Who wouldn't buy a comic book that declares, "Sex...and the Scarecrow!"

Before I move on to a new box of old comic books and a special side comic book project which I'll alternate with other titles, I have this last misfit comic book from the stack. It's a misfit because I purchased it after reading the seven issues I already owned. I was planning on maybe finishing the entire run but then I realized to do that, I'd have to spend more money. And I was tired of spending money on comic books. They really haven't been worth the cover price since sometime in the early nineties. I almost didn't do a "review" of this issue because it doesn't fit the scope of my "project." But then I also thought, "What the fuck else am I going to do?!" Can't argue with that logic!

Or can I? Because after I finished that paragraph, I wandered away from the computer to try to hook up my Xbox 360 headset (the best headset I've ever used) to my Xbox One and failed. Then I remembered I needed to write my review of We Learn Nothing by Tim Kreider. Then I also did a poo. And I rebuilt my cat Gravy's castle after she destroyed it chasing a moth. So there's actually a lot of other things I can do! Like maybe I'm going to go for a walk right now! Be right back!

I'm back! I also ate breakfast and watched the episode of Star Trek: The Next Generation where we're introduce to Jean-Luc McBorg.

This issue begins with The Scarecrow murdering two guys he does not have sex with. To say I'm disappointed would be redundant because I'm always disappointed by everything. Is there an efficient way to get total amnesia so I can experience everything for the first time again? Maybe I should have waited until my forties to do all that LSD.

At least the scene after The Scarecrow's prudish murders starts to get titillating.

The next line, I'm guessing: "Oh no! I'm picking up the phone and my pants just fell down!"

Oh, it turns out The Scarecrow didn't kill those guys. He was just messing with them. It also turns out that nobody gets a phone shoved up their butt. So many fucking disappointments at every turn! What else is fucking new?!

The team sit around headquarters for half the comic book talking about fucking Bonfire and working for the government. I mean, some of them talk about fucking Bonfire and some of the other ones talk about working for the government. They weren't all boning Bonfire and most of them probably don't want to work for the government. I probably should lump them all into one pronoun, ignoring the fact that they're all individuals with different goals and beliefs and ways to fuck Bonfire.

Bonfire, of course, knows the sexiest way to fuck Bonfire. I'm not imagining it now nor am I realizing some things in life don't disappoint.

Although I, myself, am probably a huge disappointment to my parents, writing online how I'm sexually attracted to fictional characters. Maybe if my dad read this, he'd be relieved that I'm expressing attraction to a female fictional character. But then he hasn't yet gotten to the paragraph where I go on about how I'd like to get my tongue stuck to Frostbite's butthole.

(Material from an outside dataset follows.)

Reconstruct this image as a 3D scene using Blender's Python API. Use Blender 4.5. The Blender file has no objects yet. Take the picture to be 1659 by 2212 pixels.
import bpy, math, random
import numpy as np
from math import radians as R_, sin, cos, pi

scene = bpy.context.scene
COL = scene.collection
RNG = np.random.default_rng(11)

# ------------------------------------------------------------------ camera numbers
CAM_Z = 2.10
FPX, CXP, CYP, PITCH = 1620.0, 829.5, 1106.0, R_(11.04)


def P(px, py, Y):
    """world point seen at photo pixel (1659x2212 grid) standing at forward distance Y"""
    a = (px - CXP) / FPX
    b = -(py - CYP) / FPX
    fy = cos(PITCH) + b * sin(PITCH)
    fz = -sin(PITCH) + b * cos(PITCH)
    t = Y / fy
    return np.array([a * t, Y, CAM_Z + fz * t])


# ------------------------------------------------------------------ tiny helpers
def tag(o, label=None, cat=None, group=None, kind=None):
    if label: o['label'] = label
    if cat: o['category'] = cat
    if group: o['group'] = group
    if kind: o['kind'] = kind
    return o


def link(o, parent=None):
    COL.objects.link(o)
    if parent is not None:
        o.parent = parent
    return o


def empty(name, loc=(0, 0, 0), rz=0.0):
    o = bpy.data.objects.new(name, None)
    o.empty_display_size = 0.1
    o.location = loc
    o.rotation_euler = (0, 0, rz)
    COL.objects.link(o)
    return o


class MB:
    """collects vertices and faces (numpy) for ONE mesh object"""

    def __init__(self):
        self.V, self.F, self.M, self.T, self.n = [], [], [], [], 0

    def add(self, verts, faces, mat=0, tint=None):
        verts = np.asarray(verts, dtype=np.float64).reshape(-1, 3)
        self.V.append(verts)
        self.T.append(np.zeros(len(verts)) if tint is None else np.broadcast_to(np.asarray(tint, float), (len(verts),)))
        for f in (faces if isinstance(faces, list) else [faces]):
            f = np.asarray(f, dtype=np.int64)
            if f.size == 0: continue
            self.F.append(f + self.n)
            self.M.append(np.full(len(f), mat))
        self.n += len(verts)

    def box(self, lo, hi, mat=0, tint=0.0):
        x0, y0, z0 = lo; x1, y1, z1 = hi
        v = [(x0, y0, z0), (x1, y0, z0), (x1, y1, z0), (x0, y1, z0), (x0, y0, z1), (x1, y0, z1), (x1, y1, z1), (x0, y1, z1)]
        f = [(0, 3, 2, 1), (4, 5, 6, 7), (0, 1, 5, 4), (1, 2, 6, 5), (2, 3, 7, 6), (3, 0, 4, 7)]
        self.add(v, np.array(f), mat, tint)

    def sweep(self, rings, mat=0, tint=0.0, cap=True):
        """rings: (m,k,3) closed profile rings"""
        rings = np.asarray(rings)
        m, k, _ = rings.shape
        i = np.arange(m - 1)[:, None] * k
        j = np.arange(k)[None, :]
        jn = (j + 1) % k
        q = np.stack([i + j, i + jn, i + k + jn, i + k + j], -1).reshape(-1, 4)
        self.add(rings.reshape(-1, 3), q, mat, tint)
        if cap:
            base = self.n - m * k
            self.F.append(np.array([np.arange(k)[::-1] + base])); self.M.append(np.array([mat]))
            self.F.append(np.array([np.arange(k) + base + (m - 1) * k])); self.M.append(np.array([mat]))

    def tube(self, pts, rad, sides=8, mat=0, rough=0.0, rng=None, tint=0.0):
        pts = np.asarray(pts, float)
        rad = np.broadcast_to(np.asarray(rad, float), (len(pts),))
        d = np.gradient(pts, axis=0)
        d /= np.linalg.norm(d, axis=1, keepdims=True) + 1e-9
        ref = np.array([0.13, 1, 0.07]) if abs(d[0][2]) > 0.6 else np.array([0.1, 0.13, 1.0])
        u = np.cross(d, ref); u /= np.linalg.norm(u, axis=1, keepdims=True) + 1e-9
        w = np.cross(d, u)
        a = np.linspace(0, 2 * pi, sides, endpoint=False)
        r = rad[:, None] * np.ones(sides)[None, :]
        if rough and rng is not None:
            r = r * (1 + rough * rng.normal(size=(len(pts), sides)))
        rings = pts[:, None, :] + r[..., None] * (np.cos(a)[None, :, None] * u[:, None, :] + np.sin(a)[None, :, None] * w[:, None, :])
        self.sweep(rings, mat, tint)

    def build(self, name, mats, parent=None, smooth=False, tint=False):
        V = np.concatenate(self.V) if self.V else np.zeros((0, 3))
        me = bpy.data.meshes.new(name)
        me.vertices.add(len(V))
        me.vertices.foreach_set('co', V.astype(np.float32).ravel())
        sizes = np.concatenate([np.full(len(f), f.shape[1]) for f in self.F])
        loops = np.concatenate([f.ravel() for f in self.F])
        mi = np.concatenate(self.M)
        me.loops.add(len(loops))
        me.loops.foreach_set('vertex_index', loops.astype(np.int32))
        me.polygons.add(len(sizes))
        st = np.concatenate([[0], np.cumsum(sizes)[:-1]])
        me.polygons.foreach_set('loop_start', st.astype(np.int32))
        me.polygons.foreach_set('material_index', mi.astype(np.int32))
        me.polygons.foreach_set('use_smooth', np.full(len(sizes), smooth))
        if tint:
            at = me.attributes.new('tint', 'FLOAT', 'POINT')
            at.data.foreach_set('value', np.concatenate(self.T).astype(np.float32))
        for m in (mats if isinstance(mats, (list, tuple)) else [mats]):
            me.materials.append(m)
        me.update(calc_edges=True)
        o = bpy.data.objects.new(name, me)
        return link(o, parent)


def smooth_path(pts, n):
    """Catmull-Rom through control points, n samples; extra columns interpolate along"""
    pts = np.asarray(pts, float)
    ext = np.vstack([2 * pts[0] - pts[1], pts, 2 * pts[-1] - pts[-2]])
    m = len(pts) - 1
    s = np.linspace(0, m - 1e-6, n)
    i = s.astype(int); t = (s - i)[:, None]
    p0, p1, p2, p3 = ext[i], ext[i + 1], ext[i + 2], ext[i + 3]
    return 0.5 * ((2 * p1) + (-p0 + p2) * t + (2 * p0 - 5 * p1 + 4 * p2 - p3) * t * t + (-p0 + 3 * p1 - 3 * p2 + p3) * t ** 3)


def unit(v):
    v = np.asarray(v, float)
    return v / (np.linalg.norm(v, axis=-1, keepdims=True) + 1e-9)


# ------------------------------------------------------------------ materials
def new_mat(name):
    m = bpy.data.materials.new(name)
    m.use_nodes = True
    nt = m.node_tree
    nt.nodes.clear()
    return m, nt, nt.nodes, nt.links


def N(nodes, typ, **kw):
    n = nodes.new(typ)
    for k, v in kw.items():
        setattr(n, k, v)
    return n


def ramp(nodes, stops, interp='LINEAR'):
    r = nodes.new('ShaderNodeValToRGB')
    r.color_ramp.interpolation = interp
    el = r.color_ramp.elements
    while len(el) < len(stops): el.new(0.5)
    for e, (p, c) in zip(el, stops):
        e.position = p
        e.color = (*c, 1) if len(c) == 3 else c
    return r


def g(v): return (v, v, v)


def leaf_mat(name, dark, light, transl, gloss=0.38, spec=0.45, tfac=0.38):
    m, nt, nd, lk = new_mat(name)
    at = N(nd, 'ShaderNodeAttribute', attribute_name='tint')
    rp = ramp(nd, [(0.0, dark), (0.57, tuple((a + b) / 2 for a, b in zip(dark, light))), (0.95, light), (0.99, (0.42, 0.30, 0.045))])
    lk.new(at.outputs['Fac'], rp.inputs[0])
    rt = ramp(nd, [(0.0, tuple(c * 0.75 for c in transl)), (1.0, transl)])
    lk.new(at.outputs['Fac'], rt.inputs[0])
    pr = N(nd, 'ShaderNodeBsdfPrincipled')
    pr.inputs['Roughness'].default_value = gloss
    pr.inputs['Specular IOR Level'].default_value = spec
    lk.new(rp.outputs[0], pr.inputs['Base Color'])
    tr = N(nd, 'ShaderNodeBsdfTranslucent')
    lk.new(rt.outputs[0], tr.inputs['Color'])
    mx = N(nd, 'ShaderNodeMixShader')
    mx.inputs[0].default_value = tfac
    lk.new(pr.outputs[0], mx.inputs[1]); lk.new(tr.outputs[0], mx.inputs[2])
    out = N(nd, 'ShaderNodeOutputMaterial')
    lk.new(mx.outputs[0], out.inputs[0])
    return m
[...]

Halfway through the comic book, the Young Heroes in Love (their official super hero group name, I think?) encounter The Scarecrow.


The way The Scarecrow is holding that fear gas canister is something I can't comment on because I just learned I have young readers.

Imagine me thinking, for years, that I only had adult readers! What fucking adult would be entertained by this bullshit?!

Every single one of the Young Heroes (in Love!) collapses in fear. That's me reading a few pages of a bunch of them experiencing nightmares, shrugging my shoulders, and saying out loud to the cat, "That was probably all of them! Not one of them wasn't affected! I suppose I could double check to see which one might have held their breath but why bother? I'm sure that was all of them. It was definitely a lot of them. Look, cat. See that one? That's Bonfire and that's almost her butthole. What a skimpy costume, right?!"


Oh yeah. That's the one I forgot about. The leader, What's-His-Name.

Some of you are thinking, "How could you forget the most important character? You know, the muscular blonde white heterosexual guy?" Or some of you would be thinking that if I hadn't alienated you years ago with my total soy boy cuck ethos. Weird that that's what it's called nowadays. I remember when it used to be described as compassionate, thoughtful, and inclusive. But what do I care? I'm not the gigantic asshole (which is what you abrasive, selfish dickholes were called then and what you're called now and what you will be called forevermore).

The issue ends with another member of the team trying to fuck Bonfire. This time it's Icicle or whatever his name is. They kiss and nothing blows up or melts (at least nothing that can be shown in an unrated comic book).

Young Heroes in Love #8 Rating: B+. I really love the art. And that's saying something because I normally ignore the art. My criticism isn't art criticism. It's word criticism. I criticize words. And the words in this issue were all the correct words in all the correct places. So thumbs up, I guess?